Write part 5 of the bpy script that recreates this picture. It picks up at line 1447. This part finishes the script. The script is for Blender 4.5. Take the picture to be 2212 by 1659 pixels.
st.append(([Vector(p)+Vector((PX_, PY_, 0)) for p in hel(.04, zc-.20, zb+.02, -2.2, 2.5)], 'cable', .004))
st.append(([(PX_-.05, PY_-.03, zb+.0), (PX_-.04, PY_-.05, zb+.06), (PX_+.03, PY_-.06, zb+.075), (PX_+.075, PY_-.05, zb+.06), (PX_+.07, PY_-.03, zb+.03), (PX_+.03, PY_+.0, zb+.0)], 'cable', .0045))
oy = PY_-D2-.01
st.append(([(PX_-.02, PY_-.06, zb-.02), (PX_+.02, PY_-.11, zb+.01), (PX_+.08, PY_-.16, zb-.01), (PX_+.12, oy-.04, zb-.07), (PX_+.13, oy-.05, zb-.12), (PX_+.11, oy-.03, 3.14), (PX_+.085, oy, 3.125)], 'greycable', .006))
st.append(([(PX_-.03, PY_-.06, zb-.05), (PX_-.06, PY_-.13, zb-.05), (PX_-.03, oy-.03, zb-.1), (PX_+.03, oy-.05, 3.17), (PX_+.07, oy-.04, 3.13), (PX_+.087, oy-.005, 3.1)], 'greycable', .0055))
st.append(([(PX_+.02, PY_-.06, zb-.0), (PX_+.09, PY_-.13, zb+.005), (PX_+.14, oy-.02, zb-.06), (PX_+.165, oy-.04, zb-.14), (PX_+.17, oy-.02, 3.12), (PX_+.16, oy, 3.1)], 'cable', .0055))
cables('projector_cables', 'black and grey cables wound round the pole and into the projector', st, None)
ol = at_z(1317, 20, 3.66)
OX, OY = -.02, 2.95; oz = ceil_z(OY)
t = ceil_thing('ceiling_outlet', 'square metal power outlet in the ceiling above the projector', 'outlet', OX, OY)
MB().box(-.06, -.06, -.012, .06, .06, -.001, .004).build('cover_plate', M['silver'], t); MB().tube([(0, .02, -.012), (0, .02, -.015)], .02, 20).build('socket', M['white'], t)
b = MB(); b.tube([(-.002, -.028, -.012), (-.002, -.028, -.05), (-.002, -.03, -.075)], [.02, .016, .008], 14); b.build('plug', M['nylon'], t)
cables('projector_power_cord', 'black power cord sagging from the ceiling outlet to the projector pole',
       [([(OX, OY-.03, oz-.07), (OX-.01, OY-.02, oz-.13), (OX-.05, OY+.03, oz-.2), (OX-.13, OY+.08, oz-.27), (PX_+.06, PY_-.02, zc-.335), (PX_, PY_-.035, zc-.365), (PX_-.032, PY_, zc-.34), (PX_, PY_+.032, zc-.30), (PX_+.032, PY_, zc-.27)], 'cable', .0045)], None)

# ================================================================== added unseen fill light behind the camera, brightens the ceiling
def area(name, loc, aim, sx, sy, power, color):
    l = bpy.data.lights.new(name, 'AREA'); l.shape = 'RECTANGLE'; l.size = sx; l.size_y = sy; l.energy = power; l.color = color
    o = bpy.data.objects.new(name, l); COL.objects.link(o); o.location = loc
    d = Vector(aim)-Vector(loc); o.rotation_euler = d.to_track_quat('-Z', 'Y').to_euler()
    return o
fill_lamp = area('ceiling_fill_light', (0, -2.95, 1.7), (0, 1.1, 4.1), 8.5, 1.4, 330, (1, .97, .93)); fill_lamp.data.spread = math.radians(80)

## DIRECTIONS FOR THIS TASK
Restate every line of the data word for word.

## SOLVED PROBLEM
Write part 5 of the bpy script that recreates this picture. It picks up at line 1447. This part finishes the script. The script is for Blender 4.5. Take the picture to be 2212 by 1659 pixels.
st.append(([Vector(p)+Vector((PX_, PY_, 0)) for p in hel(.04, zc-.20, zb+.02, -2.2, 2.5)], 'cable', .004))
st.append(([(PX_-.05, PY_-.03, zb+.0), (PX_-.04, PY_-.05, zb+.06), (PX_+.03, PY_-.06, zb+.075), (PX_+.075, PY_-.05, zb+.06), (PX_+.07, PY_-.03, zb+.03), (PX_+.03, PY_+.0, zb+.0)], 'cable', .0045))
oy = PY_-D2-.01
st.append(([(PX_-.02, PY_-.06, zb-.02), (PX_+.02, PY_-.11, zb+.01), (PX_+.08, PY_-.16, zb-.01), (PX_+.12, oy-.04, zb-.07), (PX_+.13, oy-.05, zb-.12), (PX_+.11, oy-.03, 3.14), (PX_+.085, oy, 3.125)], 'greycable', .006))
st.append(([(PX_-.03, PY_-.06, zb-.05), (PX_-.06, PY_-.13, zb-.05), (PX_-.03, oy-.03, zb-.1), (PX_+.03, oy-.05, 3.17), (PX_+.07, oy-.04, 3.13), (PX_+.087, oy-.005, 3.1)], 'greycable', .0055))
st.append(([(PX_+.02, PY_-.06, zb-.0), (PX_+.09, PY_-.13, zb+.005), (PX_+.14, oy-.02, zb-.06), (PX_+.165, oy-.04, zb-.14), (PX_+.17, oy-.02, 3.12), (PX_+.16, oy, 3.1)], 'cable', .0055))
cables('projector_cables', 'black and grey cables wound round the pole and into the projector', st, None)
ol = at_z(1317, 20, 3.66)
OX, OY = -.02, 2.95; oz = ceil_z(OY)
t = ceil_thing('ceiling_outlet', 'square metal power outlet in the ceiling above the projector', 'outlet', OX, OY)
MB().box(-.06, -.06, -.012, .06, .06, -.001, .004).build('cover_plate', M['silver'], t); MB().tube([(0, .02, -.012), (0, .02, -.015)], .02, 20).build('socket', M['white'], t)
b = MB(); b.tube([(-.002, -.028, -.012), (-.002, -.028, -.05), (-.002, -.03, -.075)], [.02, .016, .008], 14); b.build('plug', M['nylon'], t)
cables('projector_power_cord', 'black power cord sagging from the ceiling outlet to the projector pole',
       [([(OX, OY-.03, oz-.07), (OX-.01, OY-.02, oz-.13), (OX-.05, OY+.03, oz-.2), (OX-.13, OY+.08, oz-.27), (PX_+.06, PY_-.02, zc-.335), (PX_, PY_-.035, zc-.365), (PX_-.032, PY_, zc-.34), (PX_, PY_+.032, zc-.30), (PX_+.032, PY_, zc-.27)], 'cable', .0045)], None)

# ================================================================== added unseen fill light behind the camera, brightens the ceiling
def area(name, loc, aim, sx, sy, power, color):
    l = bpy.data.lights.new(name, 'AREA'); l.shape = 'RECTANGLE'; l.size = sx; l.size_y = sy; l.energy = power; l.color = color
    o = bpy.data.objects.new(name, l); COL.objects.link(o); o.location = loc
    d = Vector(aim)-Vector(loc); o.rotation_euler = d.to_track_quat('-Z', 'Y').to_euler()
    return o
fill_lamp = area('ceiling_fill_light', (0, -2.95, 1.7), (0, 1.1, 4.1), 8.5, 1.4, 330, (1, .97, .93)); fill_lamp.data.spread = math.radians(80)